This saved Vienna. The support of Hungary arrested the advance toward the capital, and the invading army moved instead on to Prague, where her rival was crowned King of Bohemia, and later at Frankfort was proclaimed Emperor Karl VII.
While these distracting combinations were engrossing the young sovereign, Frederick had invaded Silesia, and when the second Silesian war ended in 1742, Prussia held that province, and was enriched by 150 large and small cities, and about 5000 villages.
England, Holland, and Hanover now came to the support of Maria Theresa against Karl VII. and his French ally.
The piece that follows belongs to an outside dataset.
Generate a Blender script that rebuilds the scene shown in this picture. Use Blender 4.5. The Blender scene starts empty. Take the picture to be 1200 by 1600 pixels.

The wary Frederick saw that, with such a coalition, Austria's success was certain, and he also saw that, if victorious, her next step would be to try to recover Silesia. So he offered to join France in support of Karl VII., and threw himself into the war of the Austrian succession.
This lasted three years longer and was concluded by the Peace of Dresden (1745), which again confirmed Prussia in the possession of Silesia, left Maria Theresa's husband wearing the disputed Imperial title as Francis I., and to Frederick left the more unique and renowned title of "the Great," which was bestowed by acclamation on his return to Berlin.
Frederick's first care was to heal the wounds inflicted by the two Silesian wars.
It is interesting to speculate upon what this man might have been, had his childhood been spent in an atmosphere of kindness and love, and had his heart and intelligence been symmetrically nurtured and trained.
But he was trained as the tree is trained which is blasted in its youth by lightnings, then twisted and distorted by hands which defeat its natural tendency upward and sunward!
An eager and impressionable boy with warm affections, acute intelligence, and a strong sense of justice had been subjected to inhuman barbarities in his own home. In his heart-hunger he turned to pursuits for which he had a passionate love, and was nourished in secret upon a poisonous diet. A nature which in the fire of his youth had been full of generous enthusiasms was embittered by suffering, and then became cold and cynical under the teachings of Voltaire.
So fascinated had he become with this man that he regarded him as the most exalted of beings, and his friendship a treasure above all others. Faith, hope, love, and filial respect were, through this influence, destroyed in the germ before they had time to unfold; and in the place of everything sacred was a cynical cold-blooded search after what these philosophers of the eighteenth century were pleased to call—truth. And the way to discover this truth was to analyze, dissect, and then to demolish!